>>>

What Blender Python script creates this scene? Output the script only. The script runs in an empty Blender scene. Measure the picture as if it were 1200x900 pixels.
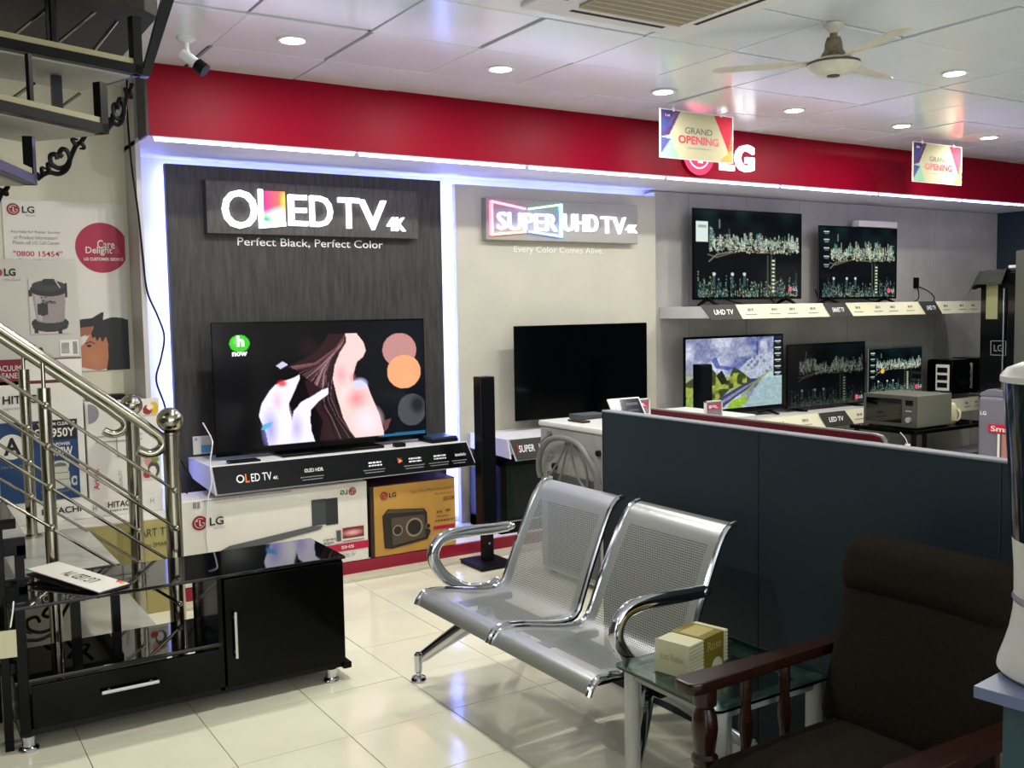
import bpy, bmesh, math, random
import numpy as np
from mathutils import Vector, Matrix, Quaternion
random.seed(7)
SC = bpy.context.scene
COL = SC.collection

# ------------------------------------------------------------------ camera, world, lights, exposure
F_PX = 1148.2221
cam_d = bpy.data.cameras.new('camera'); cam = bpy.data.objects.new('camera', cam_d); COL.objects.link(cam)
cam_d.sensor_width = 36.0; cam_d.lens = F_PX / 1200 * 36.0; cam_d.clip_start = 0.05; cam_d.clip_end = 100
yaw, pitch, roll = 0.56627874, 0.07566729, 0.01666702
f_ = Vector((math.sin(yaw)*math.cos(pitch), math.cos(yaw)*math.cos(pitch), -math.sin(pitch)))
r_ = Vector((math.cos(yaw), -math.sin(yaw), 0)); d_ = f_.cross(r_)
r2 = r_*math.cos(roll) + d_*math.sin(roll); d2 = -r_*math.sin(roll) + d_*math.cos(roll)
cam.matrix_world = Matrix(((r2.x, -d2.x, -f_.x, 0), (r2.y, -d2.y, -f_.y, 0), (r2.z, -d2.z, -f_.z, 1.66), (0, 0, 0, 1)))
SC.camera = cam
SC.view_settings.view_transform = 'Standard'; SC.view_settings.look = 'None'
SC.view_settings.gamma = 1.0; SC.view_settings.use_curve_mapping = False
SC.view_settings.exposure = 0.25

W = bpy.data.worlds.new('daylight'); SC.world = W; W.use_nodes = True
W.node_tree.nodes['Background'].inputs[0].default_value = (0.85, 0.91, 1.0, 1)
W.node_tree.nodes['Background'].inputs[1].default_value = 0.45

def area(name, loc, rot, sx, sy, power, color=(1, 1, 1), shape='RECTANGLE', spread=180):
    d = bpy.data.lights.new(name, 'AREA'); d.shape = shape; d.size = sx; d.size_y = sy
    d.energy = power; d.color = color; d.spread = math.radians(spread)
    o = bpy.data.objects.new(name, d); COL.objects.link(o); o.location = loc; o.rotation_euler = rot
    return o
# daylight falling through the shopfront glazing behind the viewer (the shop is glazed towards the street)
area('shopfront_daylight', (1.0, -3.85, 1.55), (math.radians(104), 0, 0), 6.5, 2.3, 135, (0.97, 0.98, 1.0))
DOWN_POWER = 17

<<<

* [Exercise description] In the listing above, count each line that holds the string "scene". Give the number only.

* [Exercise response] 2